[start SUPPLIED RECORDS]
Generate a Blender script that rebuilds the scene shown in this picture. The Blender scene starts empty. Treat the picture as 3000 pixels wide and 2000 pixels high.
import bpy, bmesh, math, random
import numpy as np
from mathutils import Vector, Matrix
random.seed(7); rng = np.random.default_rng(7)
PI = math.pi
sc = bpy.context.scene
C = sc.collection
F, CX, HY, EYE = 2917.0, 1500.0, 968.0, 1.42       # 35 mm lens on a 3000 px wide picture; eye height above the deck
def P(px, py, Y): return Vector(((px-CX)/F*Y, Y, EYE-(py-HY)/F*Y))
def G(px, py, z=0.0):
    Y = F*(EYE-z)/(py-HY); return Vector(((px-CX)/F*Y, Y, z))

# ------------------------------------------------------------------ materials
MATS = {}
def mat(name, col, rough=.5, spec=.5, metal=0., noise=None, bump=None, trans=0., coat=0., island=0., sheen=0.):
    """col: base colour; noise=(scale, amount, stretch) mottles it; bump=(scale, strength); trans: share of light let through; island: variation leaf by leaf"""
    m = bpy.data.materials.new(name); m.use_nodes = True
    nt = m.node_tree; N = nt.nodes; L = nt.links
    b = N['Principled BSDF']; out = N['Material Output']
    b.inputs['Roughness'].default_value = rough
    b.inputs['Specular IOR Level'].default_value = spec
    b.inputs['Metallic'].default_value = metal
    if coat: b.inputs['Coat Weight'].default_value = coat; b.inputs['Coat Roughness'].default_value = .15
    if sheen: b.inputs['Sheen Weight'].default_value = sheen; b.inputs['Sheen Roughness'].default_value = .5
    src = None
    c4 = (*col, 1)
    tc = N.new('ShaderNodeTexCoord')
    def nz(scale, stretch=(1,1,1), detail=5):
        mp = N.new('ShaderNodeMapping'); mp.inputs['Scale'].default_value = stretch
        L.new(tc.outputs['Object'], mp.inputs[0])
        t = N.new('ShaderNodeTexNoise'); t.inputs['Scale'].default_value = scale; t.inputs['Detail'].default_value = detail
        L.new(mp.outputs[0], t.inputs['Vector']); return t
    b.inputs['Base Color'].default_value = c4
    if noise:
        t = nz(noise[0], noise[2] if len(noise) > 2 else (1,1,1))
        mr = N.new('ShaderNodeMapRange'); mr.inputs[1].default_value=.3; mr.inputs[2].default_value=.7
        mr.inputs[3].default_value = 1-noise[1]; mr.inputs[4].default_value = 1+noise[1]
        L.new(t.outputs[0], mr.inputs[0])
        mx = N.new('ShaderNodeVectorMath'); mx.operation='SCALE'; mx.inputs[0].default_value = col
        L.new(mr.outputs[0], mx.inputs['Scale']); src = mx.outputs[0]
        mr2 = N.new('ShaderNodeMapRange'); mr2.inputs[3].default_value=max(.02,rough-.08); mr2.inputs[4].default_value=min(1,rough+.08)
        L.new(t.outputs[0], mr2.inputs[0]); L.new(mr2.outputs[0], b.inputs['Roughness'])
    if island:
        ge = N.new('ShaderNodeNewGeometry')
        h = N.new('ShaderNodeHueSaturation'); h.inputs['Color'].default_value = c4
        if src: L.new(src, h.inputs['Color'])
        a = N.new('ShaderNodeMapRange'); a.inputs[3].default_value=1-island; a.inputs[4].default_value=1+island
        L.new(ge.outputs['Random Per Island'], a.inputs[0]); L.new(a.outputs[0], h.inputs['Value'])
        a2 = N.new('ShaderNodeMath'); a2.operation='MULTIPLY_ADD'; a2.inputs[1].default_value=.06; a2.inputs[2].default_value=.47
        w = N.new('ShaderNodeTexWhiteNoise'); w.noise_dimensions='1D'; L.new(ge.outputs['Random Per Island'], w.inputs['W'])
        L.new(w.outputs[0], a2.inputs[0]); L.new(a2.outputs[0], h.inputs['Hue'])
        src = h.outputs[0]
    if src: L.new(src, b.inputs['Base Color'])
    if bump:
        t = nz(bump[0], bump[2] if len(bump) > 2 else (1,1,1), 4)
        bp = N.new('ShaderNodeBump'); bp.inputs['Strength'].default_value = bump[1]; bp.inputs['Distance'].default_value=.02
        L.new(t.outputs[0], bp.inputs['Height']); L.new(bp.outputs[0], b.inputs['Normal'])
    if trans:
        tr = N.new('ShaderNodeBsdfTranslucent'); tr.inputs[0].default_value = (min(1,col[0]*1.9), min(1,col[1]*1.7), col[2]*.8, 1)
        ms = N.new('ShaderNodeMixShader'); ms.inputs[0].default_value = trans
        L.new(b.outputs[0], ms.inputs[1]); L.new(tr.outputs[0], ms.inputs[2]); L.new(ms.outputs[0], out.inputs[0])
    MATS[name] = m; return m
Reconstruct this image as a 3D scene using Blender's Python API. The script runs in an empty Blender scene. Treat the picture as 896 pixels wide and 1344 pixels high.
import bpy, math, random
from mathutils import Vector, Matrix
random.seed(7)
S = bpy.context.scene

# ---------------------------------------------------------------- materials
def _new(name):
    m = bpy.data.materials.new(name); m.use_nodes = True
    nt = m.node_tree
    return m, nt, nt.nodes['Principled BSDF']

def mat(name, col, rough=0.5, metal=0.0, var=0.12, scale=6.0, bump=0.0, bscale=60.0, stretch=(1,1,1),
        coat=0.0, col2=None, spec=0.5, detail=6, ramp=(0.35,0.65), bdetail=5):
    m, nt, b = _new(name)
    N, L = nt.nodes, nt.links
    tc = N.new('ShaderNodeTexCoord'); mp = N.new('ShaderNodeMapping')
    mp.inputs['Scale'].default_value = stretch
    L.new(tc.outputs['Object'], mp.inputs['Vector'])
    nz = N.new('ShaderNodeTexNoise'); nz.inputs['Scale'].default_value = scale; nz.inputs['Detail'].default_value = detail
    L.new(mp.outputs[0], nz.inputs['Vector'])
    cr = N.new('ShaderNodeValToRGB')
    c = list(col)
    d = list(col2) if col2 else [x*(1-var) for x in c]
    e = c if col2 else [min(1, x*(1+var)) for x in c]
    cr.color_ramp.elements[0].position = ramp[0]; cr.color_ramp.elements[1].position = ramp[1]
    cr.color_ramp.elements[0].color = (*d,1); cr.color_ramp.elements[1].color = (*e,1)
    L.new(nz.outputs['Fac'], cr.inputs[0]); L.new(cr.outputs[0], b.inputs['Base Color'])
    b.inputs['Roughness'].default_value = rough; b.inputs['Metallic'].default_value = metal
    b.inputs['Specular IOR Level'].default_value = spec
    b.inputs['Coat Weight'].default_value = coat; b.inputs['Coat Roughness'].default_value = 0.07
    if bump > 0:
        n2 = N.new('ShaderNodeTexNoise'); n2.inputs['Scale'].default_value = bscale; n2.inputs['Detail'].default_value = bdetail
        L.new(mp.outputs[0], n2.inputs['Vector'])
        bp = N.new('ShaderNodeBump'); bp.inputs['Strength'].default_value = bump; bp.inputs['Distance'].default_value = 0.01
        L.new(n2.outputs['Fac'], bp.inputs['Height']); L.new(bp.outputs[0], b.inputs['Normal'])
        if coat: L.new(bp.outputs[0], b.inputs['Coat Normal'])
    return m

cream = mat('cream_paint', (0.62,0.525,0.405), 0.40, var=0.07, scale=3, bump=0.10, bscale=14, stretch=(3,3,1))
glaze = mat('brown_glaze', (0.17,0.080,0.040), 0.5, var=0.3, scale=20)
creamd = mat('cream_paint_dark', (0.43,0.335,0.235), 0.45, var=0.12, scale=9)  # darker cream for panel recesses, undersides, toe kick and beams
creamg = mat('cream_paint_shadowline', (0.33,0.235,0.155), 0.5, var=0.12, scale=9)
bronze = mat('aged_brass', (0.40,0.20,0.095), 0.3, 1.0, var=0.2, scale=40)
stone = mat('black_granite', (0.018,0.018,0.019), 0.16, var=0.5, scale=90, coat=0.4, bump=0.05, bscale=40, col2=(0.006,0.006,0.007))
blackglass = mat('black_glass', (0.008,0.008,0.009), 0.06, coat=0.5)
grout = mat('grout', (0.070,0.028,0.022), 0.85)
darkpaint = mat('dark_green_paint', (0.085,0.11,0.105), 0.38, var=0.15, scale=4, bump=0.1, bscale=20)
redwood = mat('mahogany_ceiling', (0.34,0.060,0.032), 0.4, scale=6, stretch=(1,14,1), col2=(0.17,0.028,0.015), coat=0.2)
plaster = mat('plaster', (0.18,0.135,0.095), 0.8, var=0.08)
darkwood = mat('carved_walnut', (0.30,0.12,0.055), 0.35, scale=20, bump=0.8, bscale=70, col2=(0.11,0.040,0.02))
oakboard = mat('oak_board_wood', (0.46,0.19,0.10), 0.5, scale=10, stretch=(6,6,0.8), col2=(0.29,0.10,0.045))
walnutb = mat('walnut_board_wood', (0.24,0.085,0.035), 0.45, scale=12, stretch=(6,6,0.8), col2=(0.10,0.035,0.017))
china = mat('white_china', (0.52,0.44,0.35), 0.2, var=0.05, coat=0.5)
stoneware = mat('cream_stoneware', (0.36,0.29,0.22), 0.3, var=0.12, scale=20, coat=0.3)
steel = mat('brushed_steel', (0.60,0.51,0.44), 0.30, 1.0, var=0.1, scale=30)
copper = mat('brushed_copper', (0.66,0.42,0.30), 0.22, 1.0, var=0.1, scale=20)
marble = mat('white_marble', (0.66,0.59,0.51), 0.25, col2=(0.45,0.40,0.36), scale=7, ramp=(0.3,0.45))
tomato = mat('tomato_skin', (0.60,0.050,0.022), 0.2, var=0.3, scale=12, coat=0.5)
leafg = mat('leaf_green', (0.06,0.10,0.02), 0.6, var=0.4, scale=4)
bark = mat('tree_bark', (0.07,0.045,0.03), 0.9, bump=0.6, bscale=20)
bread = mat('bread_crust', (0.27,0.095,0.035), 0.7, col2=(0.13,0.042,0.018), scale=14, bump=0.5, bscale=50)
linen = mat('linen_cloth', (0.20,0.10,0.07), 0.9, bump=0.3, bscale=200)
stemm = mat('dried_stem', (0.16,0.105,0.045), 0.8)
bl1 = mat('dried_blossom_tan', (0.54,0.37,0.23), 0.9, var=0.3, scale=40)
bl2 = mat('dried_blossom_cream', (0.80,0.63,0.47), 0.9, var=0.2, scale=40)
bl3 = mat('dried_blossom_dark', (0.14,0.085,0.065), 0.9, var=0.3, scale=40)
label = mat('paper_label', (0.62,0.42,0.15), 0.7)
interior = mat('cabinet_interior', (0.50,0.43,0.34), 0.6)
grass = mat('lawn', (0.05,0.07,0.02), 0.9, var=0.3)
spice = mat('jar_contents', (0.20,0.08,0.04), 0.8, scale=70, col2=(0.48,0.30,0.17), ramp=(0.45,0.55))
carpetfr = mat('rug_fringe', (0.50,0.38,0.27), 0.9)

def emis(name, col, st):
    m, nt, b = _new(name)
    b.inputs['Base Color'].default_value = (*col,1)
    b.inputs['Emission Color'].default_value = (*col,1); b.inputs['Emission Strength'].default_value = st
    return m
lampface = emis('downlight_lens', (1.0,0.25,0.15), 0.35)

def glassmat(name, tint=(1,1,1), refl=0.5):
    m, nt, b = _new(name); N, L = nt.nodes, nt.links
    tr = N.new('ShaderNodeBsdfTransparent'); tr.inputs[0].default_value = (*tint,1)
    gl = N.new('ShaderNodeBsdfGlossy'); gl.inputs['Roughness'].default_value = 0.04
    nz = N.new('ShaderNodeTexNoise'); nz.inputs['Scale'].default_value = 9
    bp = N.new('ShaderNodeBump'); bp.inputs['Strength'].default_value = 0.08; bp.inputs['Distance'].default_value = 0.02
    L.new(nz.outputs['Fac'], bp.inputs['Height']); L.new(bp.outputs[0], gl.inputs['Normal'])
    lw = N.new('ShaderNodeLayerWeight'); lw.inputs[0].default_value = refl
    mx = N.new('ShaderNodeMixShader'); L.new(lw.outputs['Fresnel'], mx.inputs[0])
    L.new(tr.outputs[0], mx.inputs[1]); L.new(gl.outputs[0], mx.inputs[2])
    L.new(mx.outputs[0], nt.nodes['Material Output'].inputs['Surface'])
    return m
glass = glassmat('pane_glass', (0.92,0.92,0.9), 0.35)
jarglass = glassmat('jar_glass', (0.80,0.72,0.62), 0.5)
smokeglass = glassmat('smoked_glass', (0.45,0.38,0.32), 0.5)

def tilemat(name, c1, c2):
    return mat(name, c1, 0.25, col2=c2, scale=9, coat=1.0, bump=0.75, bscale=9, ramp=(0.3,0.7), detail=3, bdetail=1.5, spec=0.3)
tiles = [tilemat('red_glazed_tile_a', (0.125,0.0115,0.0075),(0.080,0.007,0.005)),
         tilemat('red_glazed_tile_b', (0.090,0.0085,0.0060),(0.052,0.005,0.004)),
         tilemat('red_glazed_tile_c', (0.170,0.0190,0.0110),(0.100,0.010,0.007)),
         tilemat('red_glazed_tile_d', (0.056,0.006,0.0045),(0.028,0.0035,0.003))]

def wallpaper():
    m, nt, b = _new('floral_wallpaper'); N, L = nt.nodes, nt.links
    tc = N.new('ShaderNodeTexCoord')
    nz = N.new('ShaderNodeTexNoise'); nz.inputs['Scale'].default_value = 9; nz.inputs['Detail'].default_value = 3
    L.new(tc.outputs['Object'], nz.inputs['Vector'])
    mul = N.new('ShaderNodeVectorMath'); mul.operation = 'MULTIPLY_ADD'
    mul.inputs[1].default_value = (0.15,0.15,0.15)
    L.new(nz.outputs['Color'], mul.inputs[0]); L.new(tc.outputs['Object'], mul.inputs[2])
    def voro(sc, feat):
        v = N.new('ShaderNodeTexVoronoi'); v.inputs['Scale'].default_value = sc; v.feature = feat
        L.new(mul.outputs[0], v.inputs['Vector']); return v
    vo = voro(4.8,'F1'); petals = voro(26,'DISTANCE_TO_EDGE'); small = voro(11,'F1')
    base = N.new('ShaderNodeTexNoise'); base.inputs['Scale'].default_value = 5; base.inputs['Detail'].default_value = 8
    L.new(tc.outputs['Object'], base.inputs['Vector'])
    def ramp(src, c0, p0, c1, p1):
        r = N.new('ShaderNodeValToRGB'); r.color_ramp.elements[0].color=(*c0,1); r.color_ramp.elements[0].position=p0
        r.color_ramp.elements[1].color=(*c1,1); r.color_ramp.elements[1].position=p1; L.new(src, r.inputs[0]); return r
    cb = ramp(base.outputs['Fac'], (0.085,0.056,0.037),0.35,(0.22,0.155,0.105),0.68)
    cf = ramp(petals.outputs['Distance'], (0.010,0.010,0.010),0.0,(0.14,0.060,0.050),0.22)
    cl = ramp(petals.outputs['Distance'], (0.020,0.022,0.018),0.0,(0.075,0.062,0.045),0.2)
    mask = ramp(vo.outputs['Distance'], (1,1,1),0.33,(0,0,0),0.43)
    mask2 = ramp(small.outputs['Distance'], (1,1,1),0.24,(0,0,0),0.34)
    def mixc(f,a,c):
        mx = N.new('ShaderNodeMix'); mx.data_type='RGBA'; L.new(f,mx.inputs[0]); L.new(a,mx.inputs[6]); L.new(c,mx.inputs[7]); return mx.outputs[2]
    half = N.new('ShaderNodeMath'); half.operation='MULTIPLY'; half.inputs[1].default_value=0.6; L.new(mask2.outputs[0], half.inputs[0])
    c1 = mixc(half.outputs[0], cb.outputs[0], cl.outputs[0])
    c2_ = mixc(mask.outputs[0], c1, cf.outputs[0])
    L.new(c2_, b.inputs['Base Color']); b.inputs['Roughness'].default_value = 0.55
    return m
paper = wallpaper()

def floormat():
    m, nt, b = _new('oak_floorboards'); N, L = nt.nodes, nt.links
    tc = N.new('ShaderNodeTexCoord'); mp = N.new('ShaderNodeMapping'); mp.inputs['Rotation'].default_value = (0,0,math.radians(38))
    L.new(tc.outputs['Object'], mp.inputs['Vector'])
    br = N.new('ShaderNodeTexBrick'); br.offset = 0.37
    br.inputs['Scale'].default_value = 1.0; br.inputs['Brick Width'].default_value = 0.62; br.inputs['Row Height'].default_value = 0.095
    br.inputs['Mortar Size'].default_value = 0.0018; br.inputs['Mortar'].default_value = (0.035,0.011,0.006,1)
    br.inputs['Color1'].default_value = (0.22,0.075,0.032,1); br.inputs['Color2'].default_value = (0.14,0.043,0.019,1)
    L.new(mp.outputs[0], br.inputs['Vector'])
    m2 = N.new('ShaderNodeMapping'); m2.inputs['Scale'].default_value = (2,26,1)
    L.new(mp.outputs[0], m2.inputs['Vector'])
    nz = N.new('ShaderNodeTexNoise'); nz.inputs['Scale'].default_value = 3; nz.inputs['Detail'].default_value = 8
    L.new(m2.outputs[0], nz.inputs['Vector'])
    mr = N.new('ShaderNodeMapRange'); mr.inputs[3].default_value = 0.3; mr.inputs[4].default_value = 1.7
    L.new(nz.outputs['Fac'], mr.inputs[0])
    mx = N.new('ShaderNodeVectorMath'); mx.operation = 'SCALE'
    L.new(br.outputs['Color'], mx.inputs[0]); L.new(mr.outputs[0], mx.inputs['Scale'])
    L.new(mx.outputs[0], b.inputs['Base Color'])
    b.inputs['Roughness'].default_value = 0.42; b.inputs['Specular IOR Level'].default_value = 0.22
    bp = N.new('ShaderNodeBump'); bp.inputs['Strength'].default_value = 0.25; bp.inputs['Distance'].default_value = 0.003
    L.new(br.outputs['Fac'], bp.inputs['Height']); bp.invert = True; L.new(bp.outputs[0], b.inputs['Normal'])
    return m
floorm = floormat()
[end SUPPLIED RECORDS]
▸ THE PROBLEM
Quote the data above from the line containing "Reconstruct this image" to the line containing "S = bpy.context.scene", inclusive, and stop.

▸ SOLUTION BELOW
Reconstruct this image as a 3D scene using Blender's Python API. The script runs in an empty Blender scene. Treat the picture as 896 pixels wide and 1344 pixels high.
import bpy, math, random
from mathutils import Vector, Matrix
random.seed(7)
S = bpy.context.scene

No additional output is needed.